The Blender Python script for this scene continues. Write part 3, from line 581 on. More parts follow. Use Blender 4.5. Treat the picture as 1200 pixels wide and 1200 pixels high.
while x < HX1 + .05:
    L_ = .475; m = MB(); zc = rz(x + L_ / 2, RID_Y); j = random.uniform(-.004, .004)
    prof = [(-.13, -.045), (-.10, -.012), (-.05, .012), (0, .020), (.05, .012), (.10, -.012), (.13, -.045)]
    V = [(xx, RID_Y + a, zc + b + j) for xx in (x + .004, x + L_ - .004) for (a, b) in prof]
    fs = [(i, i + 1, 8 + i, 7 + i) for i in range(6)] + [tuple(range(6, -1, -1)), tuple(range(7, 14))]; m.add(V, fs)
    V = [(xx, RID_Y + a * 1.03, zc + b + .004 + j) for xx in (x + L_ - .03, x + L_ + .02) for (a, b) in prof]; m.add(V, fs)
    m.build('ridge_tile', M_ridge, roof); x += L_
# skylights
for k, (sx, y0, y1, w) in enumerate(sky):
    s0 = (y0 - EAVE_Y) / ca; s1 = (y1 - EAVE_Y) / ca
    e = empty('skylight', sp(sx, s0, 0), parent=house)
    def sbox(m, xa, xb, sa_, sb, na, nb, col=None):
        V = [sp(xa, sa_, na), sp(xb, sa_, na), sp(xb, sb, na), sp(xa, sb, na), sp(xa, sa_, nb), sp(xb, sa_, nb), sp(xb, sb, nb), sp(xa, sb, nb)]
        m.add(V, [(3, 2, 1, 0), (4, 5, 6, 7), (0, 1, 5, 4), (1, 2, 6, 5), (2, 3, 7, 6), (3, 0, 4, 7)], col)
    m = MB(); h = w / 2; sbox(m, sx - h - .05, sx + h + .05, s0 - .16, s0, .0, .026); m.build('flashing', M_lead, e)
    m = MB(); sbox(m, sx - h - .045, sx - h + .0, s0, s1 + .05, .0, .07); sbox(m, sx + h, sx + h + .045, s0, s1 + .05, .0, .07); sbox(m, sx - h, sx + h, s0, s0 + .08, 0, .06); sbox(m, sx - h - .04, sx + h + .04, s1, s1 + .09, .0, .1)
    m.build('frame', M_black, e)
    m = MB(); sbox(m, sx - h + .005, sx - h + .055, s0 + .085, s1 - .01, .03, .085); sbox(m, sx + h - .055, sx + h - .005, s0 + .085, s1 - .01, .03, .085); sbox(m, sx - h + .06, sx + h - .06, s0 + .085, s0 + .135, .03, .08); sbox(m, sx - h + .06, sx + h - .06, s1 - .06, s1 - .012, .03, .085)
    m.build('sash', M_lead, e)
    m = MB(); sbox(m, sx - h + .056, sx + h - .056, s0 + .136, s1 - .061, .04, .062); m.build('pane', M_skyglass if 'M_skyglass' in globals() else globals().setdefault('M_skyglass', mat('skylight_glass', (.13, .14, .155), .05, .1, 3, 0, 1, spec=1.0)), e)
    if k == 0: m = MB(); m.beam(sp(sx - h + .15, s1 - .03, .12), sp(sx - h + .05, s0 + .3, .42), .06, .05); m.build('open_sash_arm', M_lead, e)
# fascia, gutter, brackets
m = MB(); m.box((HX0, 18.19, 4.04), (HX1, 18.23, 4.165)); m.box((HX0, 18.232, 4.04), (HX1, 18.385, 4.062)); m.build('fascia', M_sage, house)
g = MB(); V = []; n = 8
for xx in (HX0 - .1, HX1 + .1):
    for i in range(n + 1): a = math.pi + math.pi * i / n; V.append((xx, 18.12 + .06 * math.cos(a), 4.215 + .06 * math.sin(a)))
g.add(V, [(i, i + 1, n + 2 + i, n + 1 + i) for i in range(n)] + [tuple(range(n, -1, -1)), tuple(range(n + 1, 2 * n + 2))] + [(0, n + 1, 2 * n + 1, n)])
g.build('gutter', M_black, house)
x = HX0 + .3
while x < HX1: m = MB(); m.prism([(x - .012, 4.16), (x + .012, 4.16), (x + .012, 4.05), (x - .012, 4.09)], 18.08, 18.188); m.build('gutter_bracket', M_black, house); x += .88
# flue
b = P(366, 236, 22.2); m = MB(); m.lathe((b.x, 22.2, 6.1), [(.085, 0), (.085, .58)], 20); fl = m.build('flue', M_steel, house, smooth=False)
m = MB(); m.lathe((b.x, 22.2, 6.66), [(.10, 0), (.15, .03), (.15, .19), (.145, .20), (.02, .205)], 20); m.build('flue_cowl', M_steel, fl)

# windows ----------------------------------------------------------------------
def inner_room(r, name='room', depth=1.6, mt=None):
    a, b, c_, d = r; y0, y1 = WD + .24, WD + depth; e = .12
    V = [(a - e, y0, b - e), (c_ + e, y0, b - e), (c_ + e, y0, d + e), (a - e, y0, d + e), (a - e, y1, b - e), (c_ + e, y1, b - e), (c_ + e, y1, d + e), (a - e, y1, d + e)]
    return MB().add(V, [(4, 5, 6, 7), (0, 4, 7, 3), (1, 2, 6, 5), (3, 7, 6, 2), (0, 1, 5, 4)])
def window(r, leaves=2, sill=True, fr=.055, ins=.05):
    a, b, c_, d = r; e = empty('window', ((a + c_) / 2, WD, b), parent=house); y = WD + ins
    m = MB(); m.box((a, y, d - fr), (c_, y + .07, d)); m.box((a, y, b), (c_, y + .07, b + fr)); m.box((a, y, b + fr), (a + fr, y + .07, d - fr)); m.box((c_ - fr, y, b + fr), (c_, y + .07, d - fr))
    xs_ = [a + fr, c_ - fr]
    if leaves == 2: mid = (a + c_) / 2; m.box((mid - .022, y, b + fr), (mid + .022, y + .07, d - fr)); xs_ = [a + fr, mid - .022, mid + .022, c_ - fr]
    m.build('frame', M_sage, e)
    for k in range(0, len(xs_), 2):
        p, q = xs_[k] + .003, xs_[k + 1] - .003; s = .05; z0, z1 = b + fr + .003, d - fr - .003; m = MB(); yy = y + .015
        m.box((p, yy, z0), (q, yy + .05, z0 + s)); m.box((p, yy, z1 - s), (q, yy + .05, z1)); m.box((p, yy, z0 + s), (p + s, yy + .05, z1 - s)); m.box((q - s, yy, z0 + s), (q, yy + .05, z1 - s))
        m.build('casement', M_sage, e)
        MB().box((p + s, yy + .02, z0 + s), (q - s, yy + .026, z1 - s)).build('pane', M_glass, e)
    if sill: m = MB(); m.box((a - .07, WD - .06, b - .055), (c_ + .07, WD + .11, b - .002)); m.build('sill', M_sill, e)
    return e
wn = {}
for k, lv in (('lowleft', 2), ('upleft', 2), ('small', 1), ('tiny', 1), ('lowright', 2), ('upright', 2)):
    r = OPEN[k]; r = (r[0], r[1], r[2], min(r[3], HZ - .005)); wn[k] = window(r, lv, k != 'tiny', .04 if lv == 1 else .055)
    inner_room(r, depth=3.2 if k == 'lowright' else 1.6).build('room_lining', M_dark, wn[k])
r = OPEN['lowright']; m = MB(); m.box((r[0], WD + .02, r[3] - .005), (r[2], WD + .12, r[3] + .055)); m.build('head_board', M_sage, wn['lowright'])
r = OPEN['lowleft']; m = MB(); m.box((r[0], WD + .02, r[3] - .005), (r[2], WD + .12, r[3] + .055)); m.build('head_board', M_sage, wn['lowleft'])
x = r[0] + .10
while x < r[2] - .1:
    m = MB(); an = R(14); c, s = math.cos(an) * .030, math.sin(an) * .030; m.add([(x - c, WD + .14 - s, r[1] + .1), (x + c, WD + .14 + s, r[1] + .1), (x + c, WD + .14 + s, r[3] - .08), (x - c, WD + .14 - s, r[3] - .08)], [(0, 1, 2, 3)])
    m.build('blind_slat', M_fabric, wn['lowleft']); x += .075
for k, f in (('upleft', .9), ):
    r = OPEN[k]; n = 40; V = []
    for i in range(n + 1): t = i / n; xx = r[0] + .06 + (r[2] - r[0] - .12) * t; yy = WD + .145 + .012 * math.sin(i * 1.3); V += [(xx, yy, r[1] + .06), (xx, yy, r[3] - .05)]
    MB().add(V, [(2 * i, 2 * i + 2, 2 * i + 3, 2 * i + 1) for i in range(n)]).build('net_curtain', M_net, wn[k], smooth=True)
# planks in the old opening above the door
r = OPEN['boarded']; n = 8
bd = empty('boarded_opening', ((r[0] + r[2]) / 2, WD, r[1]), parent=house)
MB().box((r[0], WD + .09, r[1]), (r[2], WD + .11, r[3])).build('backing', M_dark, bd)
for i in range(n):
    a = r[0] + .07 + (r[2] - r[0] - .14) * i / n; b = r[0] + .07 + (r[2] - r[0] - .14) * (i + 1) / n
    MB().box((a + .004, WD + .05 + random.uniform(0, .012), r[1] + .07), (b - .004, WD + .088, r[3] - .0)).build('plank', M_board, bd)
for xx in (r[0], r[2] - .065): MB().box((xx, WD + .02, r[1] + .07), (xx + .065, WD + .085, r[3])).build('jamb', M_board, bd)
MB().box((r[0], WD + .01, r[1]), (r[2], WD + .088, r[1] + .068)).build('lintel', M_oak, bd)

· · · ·

# DO THIS
Using the material above, reproduce exactly the line that contains "MB().box((r[0], WD + .09, r[1]), (r[2], WD" and all lines after it through the last one, and only those.

# RESPONSE
MB().box((r[0], WD + .09, r[1]), (r[2], WD + .11, r[3])).build('backing', M_dark, bd)
for i in range(n):
    a = r[0] + .07 + (r[2] - r[0] - .14) * i / n; b = r[0] + .07 + (r[2] - r[0] - .14) * (i + 1) / n
    MB().box((a + .004, WD + .05 + random.uniform(0, .012), r[1] + .07), (b - .004, WD + .088, r[3] - .0)).build('plank', M_board, bd)
for xx in (r[0], r[2] - .065): MB().box((xx, WD + .02, r[1] + .07), (xx + .065, WD + .085, r[3])).build('jamb', M_board, bd)
MB().box((r[0], WD + .01, r[1]), (r[2], WD + .088, r[1] + .068)).build('lintel', M_oak, bd)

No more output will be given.